::: DATA IN THIS EXERCISE :::
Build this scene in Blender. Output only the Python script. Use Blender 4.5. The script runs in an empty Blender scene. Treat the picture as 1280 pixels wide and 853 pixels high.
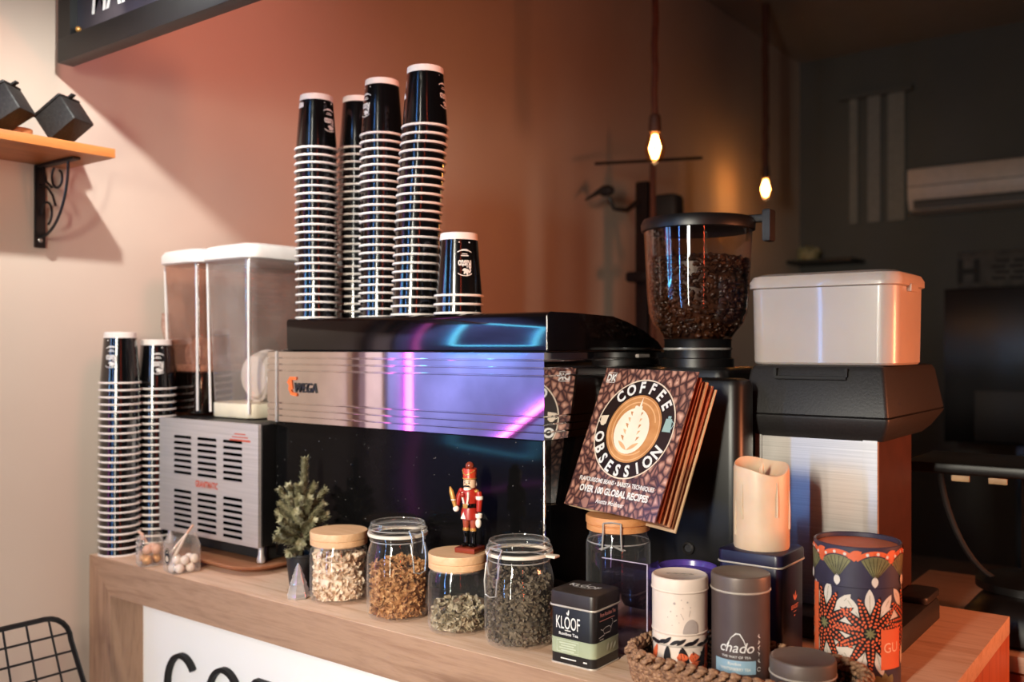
import bpy, math, random
from mathutils import Vector, Matrix
PI = math.pi
sc = bpy.context.scene
C = sc.collection
CT = 1.10            # height of the counter top
rnd = random.Random(7)

# ------------------------------------------------------------------ mesh builder
class MB:
    def __init__(s):
        s.v = []; s.f = []; s.m = []; s.cur = 0
    def mat(s, i):
        s.cur = i; return s
    def add(s, vs, fs):
        o = len(s.v)
        s.v += [tuple(p) for p in vs]
        s.f += [tuple(i + o for i in f) for f in fs]
        s.m += [s.cur] * len(fs)
        return s
    def map(s, i0, fn):
        for i in range(i0, len(s.v)):
            s.v[i] = tuple(fn(*s.v[i]))
        return s
    def loft(s, rings, cap0=True, cap1=True):
        n = len(rings[0]); vs = []; fs = []
        for r in rings: vs += r
        for i in range(len(rings) - 1):
            for j in range(n):
                k = (j + 1) % n
                fs.append((i*n + j, i*n + k, (i+1)*n + k, (i+1)*n + j))
        if cap0: fs.append(tuple(reversed(range(n))))
        if cap1: fs.append(tuple((len(rings)-1)*n + j for j in range(n)))
        return s.add(vs, fs)
    def box(s, x0, x1, y0, y1, z0, z1, ch=0.0, r=0.0, seg=4):
        return s.rbox((x0+x1)/2, (y0+y1)/2, x1-x0, y1-y0, z0, z1, r, ch, seg)
    def rbox(s, cx, cy, w, d, z0, z1, r=0.0, ch=0.0, seg=4):
        def ring(ins, z):
            return [(x, y, z) for x, y in rrect(cx, cy, w-2*ins, d-2*ins, max(r-ins*.5, 0), seg)]
        if ch > 0:
            rings = [ring(ch, z0), ring(ch*.3, z0+ch*.3), ring(0, z0+ch), ring(0, z1-ch), ring(ch*.3, z1-ch*.3), ring(ch, z1)]
        else:
            rings = [ring(0, z0), ring(0, z1)]
        return s.loft(rings)
    def lathe(s, prof, c=(0, 0, 0), n=32, cap0=False, cap1=False):
        rings = [[(c[0]+max(r, 1e-5)*math.cos(2*PI*j/n), c[1]+max(r, 1e-5)*math.sin(2*PI*j/n), c[2]+z) for j in range(n)] for r, z in prof]
        return s.loft(rings, cap0, cap1)
    def tube(s, pts, r, n=8, closed=False):
        P = [Vector(p) for p in pts]; m = len(P); rings = []
        up = None
        for i in range(m):
            if closed: t = P[(i+1) % m] - P[i-1]
            else: t = P[min(i+1, m-1)] - P[max(i-1, 0)]
            t.normalize()
            if up is None:
                up = Vector((0, 0, 1)) if abs(t.z) < .9 else Vector((1, 0, 0))
            a = t.cross(up); a.normalize(); b = a.cross(t); up = b
            rr = r[i] if isinstance(r, (list, tuple)) else r
            rings.append([tuple(P[i] + (a*math.cos(2*PI*j/n) + b*math.sin(2*PI*j/n))*rr) for j in range(n)])
        if closed:
            rings.append(rings[0]); return s.loft(rings, False, False)
        return s.loft(rings)
    def ball(s, c, r, n=12, m=8, M=None):
        rx, ry, rz = (r, r, r) if not isinstance(r, (list, tuple)) else r
        i0 = len(s.v)
        prof = [(math.sin(PI*k/m), -math.cos(PI*k/m)) for k in range(m+1)]
        s.lathe(prof, n=n)
        def fn(x, y, z):
            v = Vector((x*rx, y*ry, z*rz))
            if M is not None: v = M @ v
            return v + Vector(c)
        return s.map(i0, fn)
    def ribbon(s, pts, w, fn, closed=False, depth=None):
        """flat stroke of width w along 2D points, placed by fn(u,v,h); depth makes it solid"""
        m = len(pts); L = []; R = []
        for i in range(m):
            if closed: a, b = pts[i-1], pts[(i+1) % m]
            else: a, b = pts[max(i-1, 0)], pts[min(i+1, m-1)]
            dx, dy = b[0]-a[0], b[1]-a[1]; l = math.hypot(dx, dy) or 1
            ww = (w[i] if isinstance(w, (list, tuple)) else w)/2
            L.append((pts[i][0]-dy/l*ww, pts[i][1]+dx/l*ww)); R.append((pts[i][0]+dy/l*ww, pts[i][1]-dx/l*ww))
        if depth is None:
            vs = [fn(p[0], p[1], 0) for p in L] + [fn(p[0], p[1], 0) for p in R]
            rng = range(m if closed else m-1)
            return s.add(vs, [(i, (i+1) % m, m+(i+1) % m, m+i) for i in rng])
        rings = [[fn(*L[i], 0), fn(*R[i], 0), fn(*R[i], depth), fn(*L[i], depth)] for i in range(m)]
        if closed: rings.append(rings[0])
        return s.loft(rings, not closed, not closed)
    def shape(s, pts, fn):
        return s.add([fn(u, v, 0) for u, v in pts], [tuple(range(len(pts)))])
    def leafstrip(s, u, v, ang, ln, w, fn, n=8, pw=1.0):
        """leaf with pointed ends from (u,v) in direction ang, split so that it wraps"""
        ca, sa = math.cos(ang), math.sin(ang); vs = []; fs = []
        for i in range(n+1):
            t = i/n; h = w*(math.sin(PI*t**pw)**.8 if 0 < t < 1 else 0)/2
            for q in (-h, 0, h):
                vs.append(fn(u+ca*ln*t-sa*q, v+sa*ln*t+ca*q, 0))
        for i in range(n):
            for k in (0, 1):
                fs.append((i*3+k, i*3+k+1, i*3+k+4, i*3+k+3))
        return s.add(vs, fs)
    def disc(s, u, v, r, fn, n=20, ry=None, a0=0.0):
        ry = ry or r
        return s.add([fn(u, v, 0)] + [fn(u+r*math.cos(2*PI*i/n), v+ry*math.sin(2*PI*i/n), 0) for i in range(n)],
                     [(0, 1+i, 1+(i+1) % n) for i in range(n)])
    def text(s, body, h, fn, bold=0.0, sx=1.0, shear=0.0, depth=None, align='CENTER', maxe=None):
        vs, fs, cap = text_mesh(body, bold, align, depth is not None)
        k = h/cap
        pts = [(x*k*sx+y*k*shear, y*k, z) for x, y, z in vs]
        return s.add([fn(x, y, (z+.5)*(depth or 0)) for x, y, z in pts], fs)

_txt = {}
def text_mesh(body, bold, align, solid):
    key = (body, bold, align, solid)
    if key in _txt: return _txt[key]
    def mk(b):
        cu = bpy.data.curves.new('t', 'FONT'); cu.body = b; cu.size = 1; cu.offset = bold; cu.align_x = align
        cu.resolution_u = 3; cu.fill_mode = 'BOTH'
        if solid: cu.extrude = .5
        o = bpy.data.objects.new('t', cu); C.objects.link(o)
        me = bpy.data.meshes.new_from_object(o)
        vs = [tuple(v.co) for v in me.vertices]; fs = [tuple(p.vertices) for p in me.polygons]
        C.objects.unlink(o); bpy.data.objects.remove(o); bpy.data.meshes.remove(me); bpy.data.curves.remove(cu)
        return vs, fs
    vs, fs = mk(body); hv, _ = mk('H')
    cap = max(v[1] for v in hv)
    _txt[key] = (vs, fs, cap)
    return _txt[key]

def rrect(cx, cy, w, d, r, seg=4):
    if r <= 1e-6:
        return [(cx-w/2, cy-d/2), (cx+w/2, cy-d/2), (cx+w/2, cy+d/2), (cx-w/2, cy+d/2)]
    r = min(r, w/2-1e-5, d/2-1e-5); out = []
    for qx, qy, a0 in ((1, -1, -PI/2), (1, 1, 0), (-1, 1, PI/2), (-1, -1, PI)):
        for i in range(seg+1):
            a = a0 + PI/2*i/seg
            out.append((cx+qx*(w/2-r)+r*math.cos(a), cy+qy*(d/2-r)+r*math.sin(a)))
    return out

def build(name, mb, mats, parent=None, world=True, sharp=.65):
    me = bpy.data.meshes.new(name)
    vs = mb.v
    if parent is not None and world:
        l = Vector((0, 0, 0)); a = parent
        while a is not None: l = l+a.location; a = a.parent
        vs = [(v[0]-l.x, v[1]-l.y, v[2]-l.z) for v in vs]
    me.from_pydata(vs, [], mb.f)
    if not isinstance(mats, (list, tuple)): mats = [mats]
    for m in mats: me.materials.append(m)
    if len(mats) > 1:
        me.polygons.foreach_set('material_index', mb.m)
    me.polygons.foreach_set('use_smooth', [True]*len(me.polygons))
    me.update()
    me.set_sharp_from_angle(angle=sharp)
    o = bpy.data.objects.new(name, me); C.objects.link(o)
    if parent is not None: o.parent = parent
    return o
def thing(name, label, cat, loc=(0, 0, 0), rotz=0.0, group=None):
    o = bpy.data.objects.new(name, None); C.objects.link(o); o.empty_display_size = .02
    o.location = loc; o.rotation_euler = (0, 0, rotz)
    return tag(o, label, cat, group)
def tag(o, label, cat, group=None, kind=None):
    o['label'] = label; o['category'] = cat
    if group: o['group'] = group
    if kind: o['kind'] = kind
    return o
def struct(name, mb, m):
    o = build(name, mb, m); o['kind'] = 'structure'; return o
def solo(name, mb, mats, label, cat, loc=(0, 0, 0), group=None, kind=None, rotz=0):
    o = build(name, mb, mats); o.location = loc; o.rotation_euler = (0, 0, rotz)
    return tag(o, label, cat, group, kind)

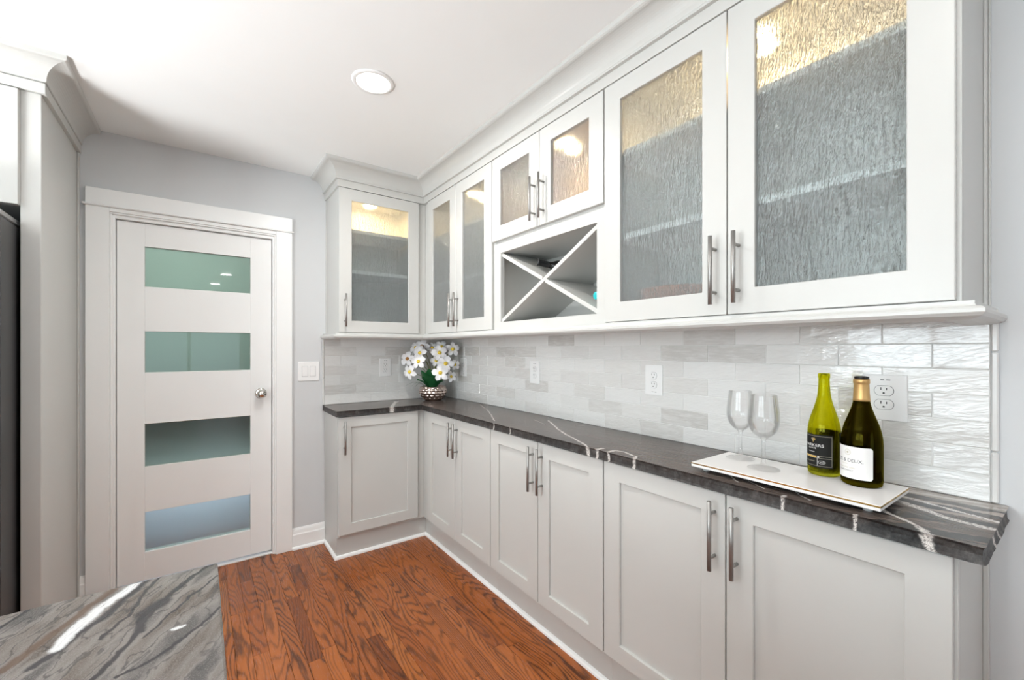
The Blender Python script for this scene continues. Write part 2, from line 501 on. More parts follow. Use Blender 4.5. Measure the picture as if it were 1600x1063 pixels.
:::
** EXERCISE OBJECTIVE **
Without the pictures, repeat the entries above line by line, from the first through the one that contains "rnd = random.Random(7)", both ends included.

** CORRECT ANSWER **
Build this scene in Blender. Output only the Python script. Use Blender 4.5. The script runs in an empty Blender scene. Treat the picture as 1280 pixels wide and 853 pixels high.
import bpy, math, random
from mathutils import Vector, Matrix
PI = math.pi
sc = bpy.context.scene
C = sc.collection
CT = 1.10            # height of the counter top
rnd = random.Random(7)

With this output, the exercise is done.